Seis etapas teve o processo da criação do mundo. No sétimo dia, Deus descansou e abençoou a criação. Seis passos nós tentamos seguir nesta Semana Santa e nos conscientizamos de impulsos que recebemos do Jesus Cristo e da tarefa que temos para aprender a servir a esses impulsos.
Hoje, no Sábado de Aleluia, talvez seja a tarefa de aprender a vivenciar o descanso como uma atividade da nossa alma, procurando se abrir para um nível superior à natureza e recebendo os impulsos de benção do mundo espiritual, trazidos para nós pelos nossos queridos falecidos.
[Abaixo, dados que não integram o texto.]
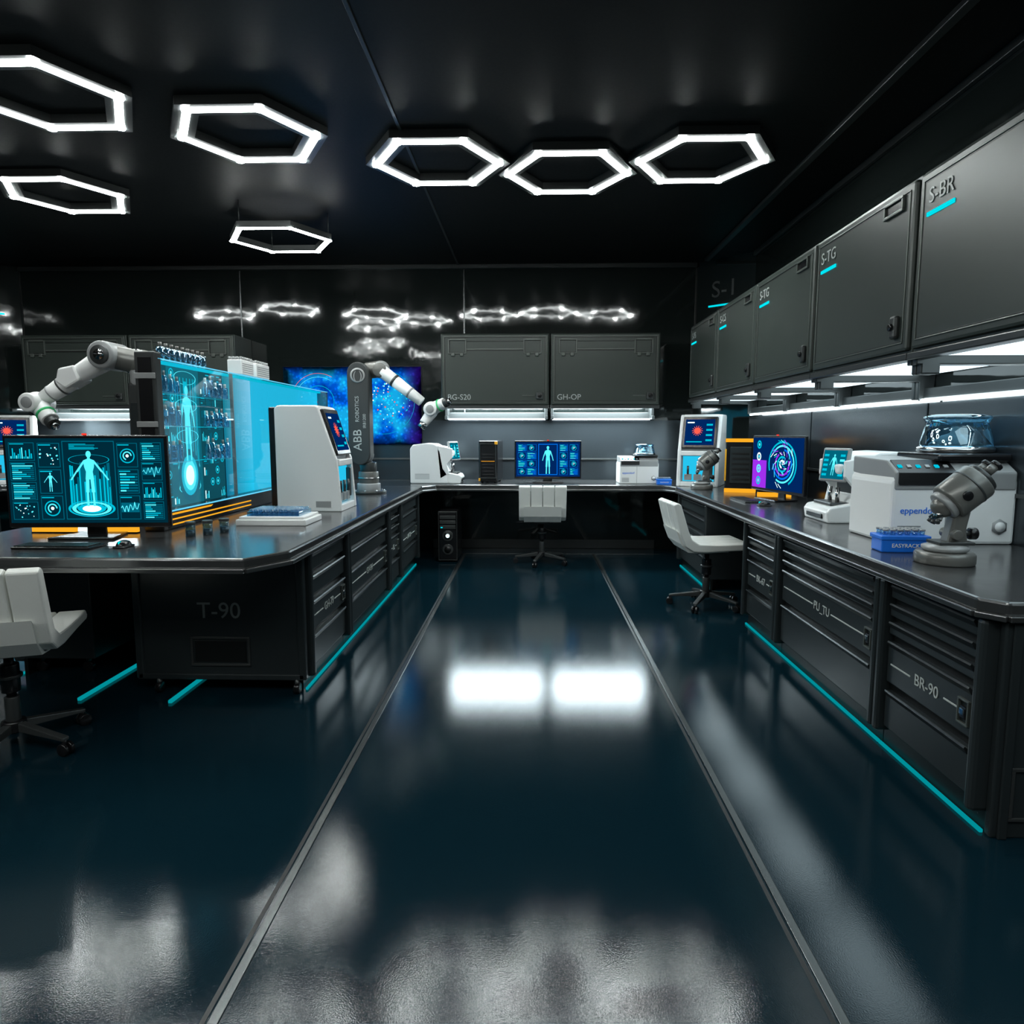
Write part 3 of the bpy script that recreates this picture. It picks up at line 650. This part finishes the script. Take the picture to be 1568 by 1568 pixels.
# ---------------------------------------------------------------- blue wall screen
def wallscreen():
    m=bpy.data.materials.new('blue_hologram_screen'); m.use_nodes=True; nt=m.node_tree; nt.nodes.remove(nt.nodes['Principled BSDF'])
    N=nt.nodes.new; L=nt.links.new
    tc=N('ShaderNodeTexCoord'); n=N('ShaderNodeTexNoise'); n.inputs['Scale'].default_value=3.5; n.inputs['Detail'].default_value=6
    v=N('ShaderNodeTexVoronoi'); v.inputs['Scale'].default_value=26
    cr=N('ShaderNodeValToRGB'); e=cr.color_ramp.elements
    e[0].position=.30; e[0].color=(0,.02,.14,1); e[1].position=.58; e[1].color=(.01,.5,1,1)
    x=cr.color_ramp.elements.new(.45); x.color=(.0,.12,.8,1)
    sx=N('ShaderNodeSeparateXYZ'); mr=N('ShaderNodeMapRange'); mr.inputs['From Min'].default_value=.55; mr.inputs['From Max'].default_value=.75
    mx=N('ShaderNodeMixRGB'); mx.inputs[2].default_value=(.06,.01,.5,1)
    vr=N('ShaderNodeMapRange'); vr.inputs['From Min'].default_value=0; vr.inputs['From Max'].default_value=.5; vr.inputs['To Min'].default_value=1.7; vr.inputs['To Max'].default_value=.8
    em=N('ShaderNodeEmission')
    ax=N('ShaderNodeMath'); ax.operation='ABSOLUTE'; az=N('ShaderNodeMath'); az.operation='ABSOLUTE'
    dx=N('ShaderNodeMath'); dx.operation='DIVIDE'; dx.inputs[1].default_value=.77; dz=N('ShaderNodeMath'); dz.operation='DIVIDE'; dz.inputs[1].default_value=.43
    mm=N('ShaderNodeMath'); mm.operation='MAXIMUM'; ad=N('ShaderNodeMath'); ad.operation='MULTIPLY_ADD'; ad.inputs[1].default_value=.35; 
    fr=N('ShaderNodeMapRange'); fr.inputs['From Min'].default_value=.88; fr.inputs['From Max'].default_value=1.14; fr.inputs['To Min'].default_value=1; fr.inputs['To Max'].default_value=.02
    mu=N('ShaderNodeMath'); mu.operation='MULTIPLY'
    L(tc.outputs['Object'],n.inputs['Vector']); L(tc.outputs['Object'],v.inputs['Vector']); L(tc.outputs['Object'],sx.inputs[0])
    L(sx.outputs[0],ax.inputs[0]); L(sx.outputs[2],az.inputs[0]); L(ax.outputs[0],dx.inputs[0]); L(az.outputs[0],dz.inputs[0]); L(dx.outputs[0],mm.inputs[0]); L(dz.outputs[0],mm.inputs[1])
    L(n.outputs['Fac'],ad.inputs[0]); L(mm.outputs[0],ad.inputs[2]); L(ad.outputs[0],fr.inputs['Value'])
    L(n.outputs['Fac'],cr.inputs[0]); L(sx.outputs[0],mr.inputs['Value']); L(mr.outputs['Result'],mx.inputs[0]); L(cr.outputs[0],mx.inputs[1])
    L(mx.outputs[0],em.inputs[0]); L(v.outputs['Distance'],vr.inputs['Value']); L(vr.outputs['Result'],mu.inputs[0]); L(fr.outputs['Result'],mu.inputs[1]); L(mu.outputs[0],em.inputs[1]); L(em.outputs[0],nt.nodes['Material Output'].inputs[0])
    k=M(); k.bb(-.775,.775,0,.012,-.435,.435,BLK,.002)
    T=Tr(0,-.001,0); rect(k,T,-.77,.77,-.43,.43,m,0)
    rn=random.Random(3)
    for i in range(150):
        a=rn.random()*6.28; r=.32*math.sqrt(rn.random())*(1+.12*math.sin(3*a+.6)); z_=r*math.sin(a)*.85
        if z_<-.15 and math.cos(a)<-.1: continue
        ring(k,T,.34+r*math.cos(a),.04+z_,0,.004+.006*rn.random(),[U_W,U_B,U_B,U_C,U_RD][i%5],-.003-.00003*i,n=6)
    for q in (.27,.31): ring(k,T,-.38,.05,q-.004,q,U_RD if q>.3 else U_B,-.003,a0=60,a1=230,n=40)
    ring(k,T,-.38,.05,.17,.175,U_C,-.003,n=24); ring(k,T,.34,.04,.35,.353,U_C,-.003,n=40)
    for i in range(7): rect(k,T,-.66,-.66+.2*rn.random()+.05,-.35+.04*i,-.335+.04*i,U_C,-.003)
    k.done('wall_display',(-1.98,YB-.021,1.6))
wallscreen()
# ---------------------------------------------------------------- world, camera
w=bpy.data.worlds.new('World'); bpy.context.scene.world=w; w.use_nodes=True
w.node_tree.nodes['Background'].inputs[0].default_value=(.02,.03,.035,1); w.node_tree.nodes['Background'].inputs[1].default_value=.3
cd=bpy.data.cameras.new('camera'); cd.lens=24; cd.sensor_width=36; cd.clip_end=100
co=bpy.data.objects.new('camera',cd); co.location=(0,0,H); co.rotation_euler=(R(90-6.6),0,R(1.53))
bpy.context.scene.collection.objects.link(co); bpy.context.scene.camera=co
Amanhã será Páscoa. Exteriormente estaremos separados. Mas interiormente unidos, talvez até mais do que em outros anos, pois sabemos que estamos nos esforçando na mesma direção espiritual, tentando compreender o que Jesus Cristo nos trouxe de impulsos e como podemos aprender a servir a esses impulsos. Cada um está no seu caminho, cada um no desafio em que a vida o coloca. Mas neste ano estamos todos juntos perante o desafio que foi colocado para toda a humanidade. A epidemia atual não traz uma tarefa nova para a humanidade. Ela somente desperta a nossa consciência e nos deixa vivenciar de forma mais real, algo que todos nós já sabíamos: a partir do egoísmo, seja individual ou coletivo, ninguém resolverá o desafio. Somente atuando juntos poderemos ter a esperança de aproveitar o momento para criar um novo futuro, e também uma nova realidade social.
Quando, amanhã, o Sol do Domingo de Páscoa nascer na natureza, desejo a todos que fechem os olhos e sintam como o Sol do Cristo, o Sol espiritual do Ressuscitado, o verdadeiro Sol da Páscoa, quer nascer no coração de cada um de nós.